Addressing Limitations of the Identification Doctrine

The identification doctrine, as seen in cases like R v Barclays Bank Plc (2018-2020), limited corporate liability to acts of the "directing mind and will" (e.g., board members), often failing in large, decentralised organisations where even C-suite executives (e.g., CEO, CFO) were not deemed senior enough. Section 196 overcomes these limitations by:

  • Broader Attribution: Extends liability to a wider range of senior managers, capturing those with significant but not necessarily board-level authority.
  • Simplified Prosecution: Removes the need to prove a single "directing mind," aligning closer to broader models like the U.S. respondeat superior (though scoped to economic crimes).
  • Complex Organisations: Accounts for decentralised structures by including mid-tier managers, addressing failures in cases like Barclays, where the SFO could not prosecute due to the doctrine’s narrowness.

Implications for Corporations

The reform significantly increases corporate exposure to criminal liability:

  • Heightened Risk: Corporations face liability for actions of a larger pool of senior managers, not just top executives, across a wide range of economic crimes.
  • Direct Accountability: Without a statutory defence, liability hinges solely on proving the senior manager’s offence, increasing prosecutorial success rates.
  • Extraterritorial Exposure: Global operations are at risk if senior managers abroad commit Schedule 12 offences prosecutable in the UK.
  • Reputational and Financial Impact: Convictions may lead to fines, director disqualifications, serious crime prevention orders, and reputational damage, with asset recovery measures (e.g., restraint orders) further impacting finances.

Warning to Corporations

Urgent Action Required: The introduction of Section 196, practical since 26 December 2023, represents a seismic shift in corporate criminal liability. SFO Director Nick Ephgrave’s statement,

  • “Now is the time to take action. Corporations must get their house in order,” underscores the urgency for compliance.

Corporations, especially those operating in high-risk sectors (e.g., finance, trade), must:

  • Conduct Compliance Reviews: Audit and strengthen governance to identify and monitor senior managers’ roles and authority, ensuring oversight of decision-making processes.
  • Implement Robust Controls: Develop policies to prevent economic crimes, including training on fraud, bribery, and money laundering for senior managers.
  • Enhance Due Diligence: Regularly assess senior managers’ activities, particularly in international operations, to mitigate extraterritorial risks.
  • Prepare for Prosecution Risks: Without a reasonable procedures defence, proactive self-reporting and cooperation (e.g., via Deferred Prosecution Agreements) may mitigate penalties.
  • Engage Legal Expertise: Consult specialists to align with the updated CPS/SFO guidance and navigate the broader liability landscape.

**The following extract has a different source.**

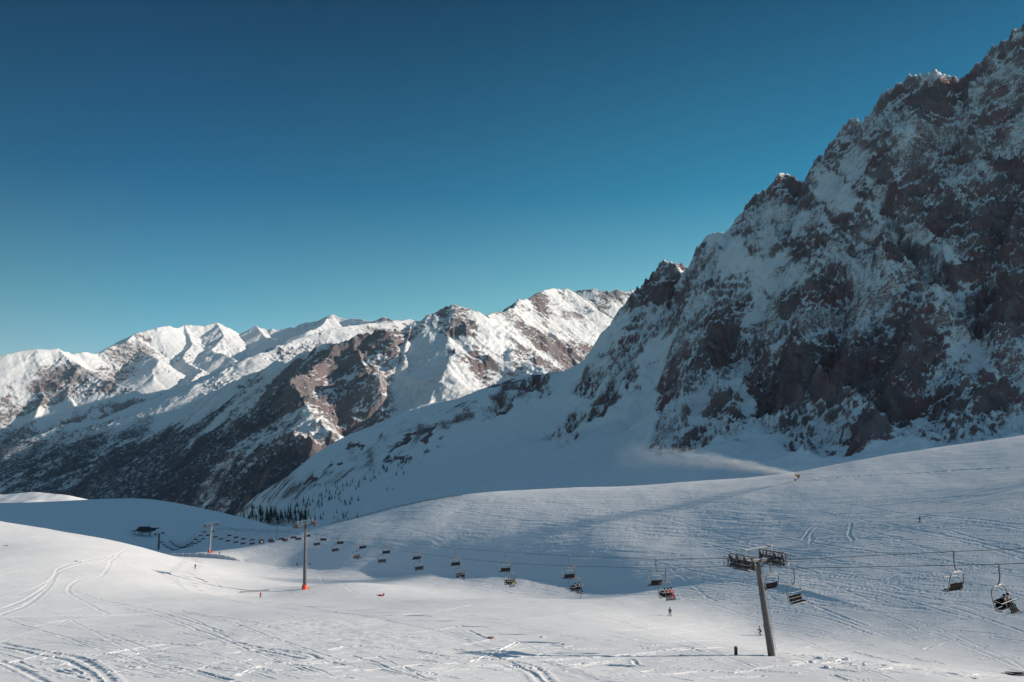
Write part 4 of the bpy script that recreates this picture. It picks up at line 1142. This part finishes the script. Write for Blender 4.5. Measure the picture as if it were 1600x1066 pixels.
pylon('lift_pylon', 'darkest pylon down in the shaded hollow beside the lift station', b4, headmid(3) + Vector((0, 0, .2)), .75, .55, False, False, T_A[3], T_B[3])
b5 = NEAR.at(433, 845, 480)
o = thing('lamp_mast', 'thin pale mast standing far off in the shaded hollow', 'mast', b5)
link('mast', MB().tube((0, 0, -1), (0, 0, 14), .16, .1, 10).mesh('mast', 'light_steel'), o); link('crossarm', MB().box((0, 0, 13.2), (3.2, .2, .2)).box((1.5, 0, 13), (.4, .5, .3)).box((-1.5, 0, 13), (.4, .5, .3)).mesh('crossarm', 'light_steel'), o)

# ---------------------------------------------------------------- valley station in the hollow
sb = Vector(P(228, 828, 700)); g0 = gz(sb.x, sb.y)
o = thing('lift_station', 'dark lift station with rounded roofs in the shaded hollow at the left', 'lift station', (sb.x, sb.y, g0), LROT * .3)
zh = sb.z - g0
link('housing', MB().ball((0, 0, zh), (8.5, 3.2, 2.0), 3, .02, 1).mesh('housing', 'roofing', True), o)
link('roof', MB().ball((-1, -1, zh + 2.0), (5.5, 2.6, 1.5), 3, .02, 2).ball((6.0, 0, zh + 1.2), (5, 2, .9), 3, .02, 3).mesh('roof', 'roofing', True), o)
link('platform', MB().box((-8.5, 0, zh - .6), (7.0, 3, .7), None, .2).box((0, -3.4, zh - 2.2), (12, 2, .6), None, .2).mesh('platform', 'roofing'), o)
for x in (-9, -3, 3.5): link('column', MB().tube((x, 0, -1), (x, 0, zh), .35, None, 10).mesh('column', 'roofing'), o)

# ---------------------------------------------------------------- fences
def fence(name, label, pts, hgt, step, mat='netting', net=True):
    pts = [Vector(p) for p in pts]
    o = thing(name, label, 'fence', pts[0]); org = pts[0]
    out = []
    for a, b in zip(pts[:-1], pts[1:]):
        n = max(1, int((b - a).length / step))
        for k in range(n):
            q = a.lerp(b, k / n); out.append(Vector((q.x, q.y, gz(q.x, q.y))))
    for q in out[:100]: link('post', MB().tube(q - org + Vector((0, 0, -.3)), q - org + Vector((0, 0, hgt)), .07, None, 6).mesh('post', mat), o)
    if net:
        nb = MB()
        for z in (.35, .7, 1.0):
            nb.path([q - org + Vector((0, 0, hgt * z * .97)) for q in out], .045 if hgt > .6 else .035, 4)
        link('netting', nb.mesh('netting', mat), o)
    return o
fl_ = [NEAR.at(px, py, 480) for px, py in ((338,829), (360,828), (385,831), (410,833), (440,835), (475,838))]
fence('snow_fence', 'long dark dotted fence crossing the shaded hollow behind the small chairs', fl_, 2.0, 5.0)
cr_f = [Pv(px, 850, d) for px, d in ((515,407), (560,402), (620,400), (680,394), (735,388))]
fence('snow_fence', 'low line of posts along the rounded crest of the near hill', cr_f, 1.0, 4.0, 'wood', True)
pl = [NEAR.at(375, 927, 180), NEAR.at(420, 924, 180), NEAR.at(468, 921, 180)]
fence('low_dark_line', 'low dark line on posts on the sunlit piste left of the orange-footed middle pylon', pl, .5, 7.0, 'black', True)  # dark strands on low posts, running left from the pylon foot

# ---------------------------------------------------------------- skiers on the snow
def skier(px, py, dmin, rz, kind, jk, tr, hm, label, poles=True, skis=True):
    g = NEAR.at(px, py, dmin); g.z += .02
    return make_person(g, rz, kind, jk, tr, hm, label, poles=poles, skis=skis)
skier(1047, 963, 120, R(-20), 'stand', 'black', 'black', 'black', 'person in black skiing down below the chair with the red rider')
skier(1188, 993, 120, R(-100), 'ski', 'navy', 'black', 'black', 'person in dark clothes bending on skis just left of the big pylon mast')
skier(908, 934, 180, R(15), 'stand', 'black', 'white', 'black', 'person in black jacket and pale trousers standing under two chair riders')
skier(407, 934, 180, R(160), 'ski', 'red', 'red', 'red', 'person all in red standing on the sunlit piste left of the middle pylon')
skier(305, 889, 200, R(30), 'stand', 'black', 'black', 'black', 'person in black on the crease between the left snowfield and the knoll')
skier(343, 872, 300, R(-40), 'ski', 'maroon', 'grey', 'black', 'person in maroon on the sunlit knoll right of the small orange-footed pylon')
skier(1437, 816, 180, R(80), 'ski', 'black', 'black', 'black', 'crouching person in black alone high on the shaded slope at the right')

# ---------------------------------------------------------------- small things on the snow
for px, lab in ((464, 'short dark marker post at the shade edge left of the middle pylon'), (484, 'short dark marker post at the shade edge right of the middle pylon')):
    g = NEAR.at(px, 884, 250); o = thing('marker_post', lab, 'post', g)
    link('post', MB().tube((0, 0, -.2), (0, 0, 1.0), .10, .08, 8).mesh('post', 'wood'), o); link('pad', MB().tube((0, 0, .35), (0, 0, 1.05), .28, .26, 10).mesh('pad', 'black'), o)
g = NEAR.at(1150, 1024, 60); o = thing('marker_post', 'stout dark brown post standing left of the big pylon foot', 'post', g, R(20))
link('post', MB().box((0, 0, .38), (.30, .30, 1.15), None, .03).mesh('post', 'wood'), o); link('snow_cap', MB().ball((0.02, 0, .97), (.16, .16, .07), 2, .05, 3).mesh('snow_cap', 'snow', True), o)
g = NEAR.at(595, 932, 180); o = thing('rescue_sled', 'low red sled lying on the sunlit piste right of the middle pylon', 'sled', g, R(10))
link('hull', MB().box((0, 0, .18), (1.9, .6, .30), None, .1).box((.85, 0, .5), (.5, .5, .5), None, .08).mesh('hull', 'red'), o); link('load', MB().ball((-.3, 0, .36), (.5, .24, .14), 2, .06, 3).mesh('load', 'black'), o)
link('handle', MB().path([(-.9, -.2, .3), (-1.5, -.2, .5), (-1.5, .2, .5), (-.9, .2, .3)], .03, 5).mesh('handle', 'pole'), o)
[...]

Failure to act risks severe consequences, including criminal prosecution, financial penalties, and long-term reputational harm, particularly as the SFO and CPS prioritise enforcement of economic crimes under ECCTA.

Illustrative Example

Hypothetical Case:

  • A regional director at a UK-based financial firm authorises fraudulent misrepresentations to inflate client investments (a Schedule 12 offence).
    • Pre-ECCTA, the identification doctrine might fail if the director isn’t deemed the "directing mind" (e.g., Barclays).
    • Under Section 196, the firm faces liability as the director qualifies as a senior manager, enabling prosecution without board-level involvement.
  • This demonstrates the reform’s broader reach and increased prosecutorial ease.

Conclusion

  • Section 196 ECCTA 2023 revolutionises corporate criminal liability by expanding attribution to senior managers for Schedule 12 economic crimes, overcoming the identification doctrine’s restrictive scope.
  • Effective since 26 December 2023, it demands immediate corporate action to strengthen compliance and mitigate risks.
  • Corporations must prioritise governance reforms to avoid prosecution, fines, and reputational damage in this new era of heightened accountability.